Era mucho más que un oficio. Ser niñera significaba hacer de madre, de padre, de hermana. Las niñeras de antes crecían con los niños y estaban tan ligadas a las casas como si fueran parte de la familia. Nadie llegaba a entender tanto a los hijos como aquellas muchachas que sacrificaban parte de su juventud trabajando como internas sin apenas un día de descanso a la semana. Eran otros tiempos, una época en la que los hijos no iban a la guardería con dos años como hoy, y permanecían en los hogares bajo las faldas de las niñeras en aquellas familias que podían costearlas.
Las niñeras se metían tanto en su papel que se convertían de verdad en unas segundas madres y después, cuando pasaba el tiempo, cuando los niños crecían y ya no necesitaban de sus servicios, sufrían con la ruptura de la misma forma que lo hacía una madre el día en el que un hijo o una hija se les iba de la casa.
Las niñeras, como las amas de casa, formaban parte del paisaje de la ciudad. Los bancos del Parque se llenaban cada tarde de muchachas que salían con los niños a tomar el fresco.
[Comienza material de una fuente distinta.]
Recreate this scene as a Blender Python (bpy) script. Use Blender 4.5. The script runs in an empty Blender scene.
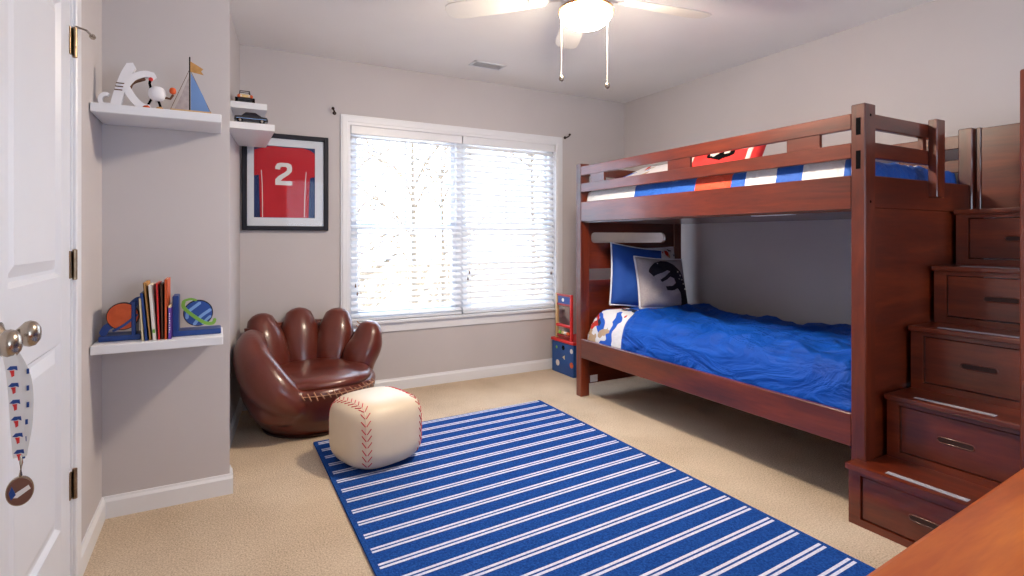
import bpy, bmesh, math, random
from mathutils import Vector, Matrix, noise
random.seed(4)
PI = math.pi
COL = bpy.context.scene.collection
R = math.radians

# ------------------------------------------------------------------ materials
def lin(c):
    return tuple(((v/255)/12.92 if v/255 <= .04045 else ((v/255+.055)/1.055)**2.4) for v in c) + (1,)

def nm(name):
    m = bpy.data.materials.new(name); m.use_nodes = True
    nt = m.node_tree; b = nt.nodes['Principled BSDF']
    return m, nt, b

def coords(nt, scale=(1, 1, 1)):
    tc = nt.nodes.new('ShaderNodeTexCoord'); mp = nt.nodes.new('ShaderNodeMapping')
    mp.inputs['Scale'].default_value = scale
    nt.links.new(tc.outputs['Object'], mp.inputs['Vector'])
    return mp.outputs['Vector']

def noise_node(nt, vec, scale, detail=4, rough=.5, dist=0):
    n = nt.nodes.new('ShaderNodeTexNoise')
    n.inputs['Scale'].default_value = scale; n.inputs['Detail'].default_value = detail
    n.inputs['Roughness'].default_value = rough; n.inputs['Distortion'].default_value = dist
    nt.links.new(vec, n.inputs['Vector'])
    return n

def ramp(nt, fac, stops, interp='LINEAR'):
    r = nt.nodes.new('ShaderNodeValToRGB'); r.color_ramp.interpolation = interp
    el = r.color_ramp.elements
    while len(el) < len(stops): el.new(.5)
    for e, (p, c) in zip(el, stops):
        e.position = p; e.color = lin(c)
    nt.links.new(fac, r.inputs['Fac'])
    return r.outputs['Color']

def add_bump(nt, b, h, strength, dist=.01):
    bp = nt.nodes.new('ShaderNodeBump'); bp.inputs['Strength'].default_value = strength
    bp.inputs['Distance'].default_value = dist
    nt.links.new(h, bp.inputs['Height']); nt.links.new(bp.outputs['Normal'], b.inputs['Normal'])

def mat(name, c, rough=.5, metal=0, var=8, vs=6, bump=0, bs=60, bd=.002, spec=.5, coat=0, emit=0):
    m, nt, b = nm(name)
    v = coords(nt)
    n = noise_node(nt, v, vs)
    lo = tuple(max(0, k-var) for k in c); hi = tuple(min(255, k+var) for k in c)
    nt.links.new(ramp(nt, n.outputs['Fac'], [(.3, lo), (.7, hi)]), b.inputs['Base Color'])
    b.inputs['Roughness'].default_value = rough; b.inputs['Metallic'].default_value = metal
    b.inputs['Specular IOR Level'].default_value = spec; b.inputs['Coat Weight'].default_value = coat
    if coat: b.inputs['Coat Roughness'].default_value = .15
    if bump:
        add_bump(nt, b, noise_node(nt, v, bs).outputs['Fac'], bump, bd)
    if emit:
        b.inputs['Emission Color'].default_value = lin(c); b.inputs['Emission Strength'].default_value = emit
    return m

def wood(name, dark, mid, light, axis, rough=.36, coat=.65, scale=9):
    m, nt, b = nm(name)
    s = [1, 1, 1]; s[axis] = .12
    v = coords(nt, tuple(s))
    n = noise_node(nt, v, scale, 6, .6, .6)
    n2 = noise_node(nt, v, scale*9, 3, .6)
    mx = nt.nodes.new('ShaderNodeMath'); mx.operation = 'MULTIPLY_ADD'
    nt.links.new(n2.outputs['Fac'], mx.inputs[0]); mx.inputs[1].default_value = .25
    nt.links.new(n.outputs['Fac'], mx.inputs[2])
    nt.links.new(ramp(nt, mx.outputs[0], [(.42, dark), (.62, mid), (.82, light)]), b.inputs['Base Color'])
    b.inputs['Roughness'].default_value = rough; b.inputs['Coat Weight'].default_value = coat
    b.inputs['Coat Roughness'].default_value = .12; b.inputs['Coat IOR'].default_value = 1.5
    return m

W = {}
CH = ((64, 21, 10), (94, 33, 14), (122, 48, 20))
for i, a in enumerate('xyz'): W[a] = wood('cherry_wood_' + a, *CH, i)
W['desk'] = wood('orange_wood', (122, 50, 6), (182, 82, 10), (222, 122, 34), 0, .42, .25, 7)
W['pale'] = wood('pale_wood', (176, 140, 96), (200, 166, 120), (218, 186, 140), 2, .5, .1)
WALL = mat('wall_paint', (194, 189, 191), .9, var=2, vs=2, bump=.06, bs=180)
CEIL = mat('ceiling_paint', (240, 239, 238), .95, var=2, vs=2, bump=.1, bs=120)
WHITE = mat('white_trim_paint', (226, 228, 234), .35, var=1)
DOORM = mat('door_paint', (216, 219, 228), .4, var=1)
SHELFM = mat('white_shelf_laminate', (228, 230, 236), .35, var=1)
NICKEL = mat('satin_nickel', (178, 164, 148), .25, 1, var=10)
HINGE = mat('aged_brass', (150, 128, 104), .35, 1, var=14, vs=60)
BRONZE = mat('dark_bronze', (44, 28, 24), .4, .6)
BLACK = mat('black_frame_lacquer', (18, 18, 32), .5, spec=.25)
MATB = mat('white_mat_board', (226, 224, 226), .8, var=1)
RED = mat('red_jersey_cloth', (190, 20, 34), .8, var=6, bump=.3, bs=300)
NAVY = mat('navy_cloth', (24, 44, 96), .8, bump=.2)
NUM = mat('white_twill', (226, 220, 214), .8, var=2)
BLUE = mat('blue_paint', (20, 58, 128), .4)
LBLUE = mat('light_blue_paint', (120, 160, 216), .5)
ORANGE = mat('orange_paint', (206, 84, 28), .5, var=10, vs=30)
REDP = mat('red_paint', (206, 40, 40), .4)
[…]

El Parque era el territorio de estas jóvenes que llevaban el olor de las casas impregnado en el cuerpo, como una seña de identidad. Olían a limpio, a jabón de lavar, a ropa recién tendida, al perfume robado de los vestidos de sus señoras y al aroma agrio que les dejaba en el escote las bocanadas de leche de los niños. Mientras los pequeños jugaban, ellas se juntaban bajo las sombras de los árboles a intercambiarse sus sueños de amor.
El Parque se llenaba de niñeras, de niños y militares. Porque detrás de una de aquellas empleadas iba siempre un soldado del cuartel cargado de historias de amor y ‘buenas intenciones’. Las señoras solían advertirles a las muchachas que tuvieran cuidado con aquellas aves de paso que sólo iban a echar el rato.
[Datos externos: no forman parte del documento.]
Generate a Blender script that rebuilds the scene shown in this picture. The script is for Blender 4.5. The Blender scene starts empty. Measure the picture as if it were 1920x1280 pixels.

Había empleadas de hogar que heredaban el oficio de sus madres y lo iban aprendiendo desde niñas. Otras necesitaban un período de aprendizaje, por lo que sus familias las mandaban a la escuela para que las instruyeran. En Almería el primer colegio de sirvientas y amas de casa lo abrieron las religiosas de María Inmaculada en 1908, por iniciativa del Obispo Vicente Casanova y Marzol. Se instalaron, de forma provisional, en la casa aneja a la iglesia de San Juan.
Desde que las religiosas de María Inmaculada llegaron a Almería, su aspiración era poder tener algún día sus propias instalaciones. En julio de 1918, la congregación compró la casa de Francisco Jover y Tovar, en el número ocho de la calle Infanta, y otra vivienda, justo detrás, en el número uno de la calle Campomanes. Las unieron y en 1919 se trasladaron al nuevo colegio. Estuvieron ejerciendo su labor sin interrupción hasta que comenzó la Guerra Civil.
En 1940, el colegio se reorganizó y volvió a abrir sus puertas y en 1943 la escuela ya funcionaba a pleno rendimiento, con trescientas cincuenta externas, treinta internas para colocaciones y ochenta pertenecientes al Patronato de Redención de Penas. Estas niñas no habían cometido ningún delito, sino que en su mayoría eran hijas de reclusos a las que la iglesia les abría sus centros para evitar que se convirtieran en ‘ovejas descarriadas’.
Por el Servicio Doméstico, como se le conocía también al colegio de la calle Infanta, pasaron generaciones de muchachas que querían prepararse para poder trabajar.
Aprendían a llevar una casa, a hacerse mujeres, como se decía antes, a cuidar de los niños como si fueran madres prematuras y de paso les daban los consejos necesarios para que también estuvieran bien con Dios. Las familias que necesitaban una empleada de confianza iban allí a entrevistarse con las monjas y ellas le recomendaban la chica que mejor se podía adaptar a sus necesidades. “Queremos una que tenga paciencia con los niños y separa tratarlos”, decían, y las religiosas le buscaban la idónea entre su amplia oferta.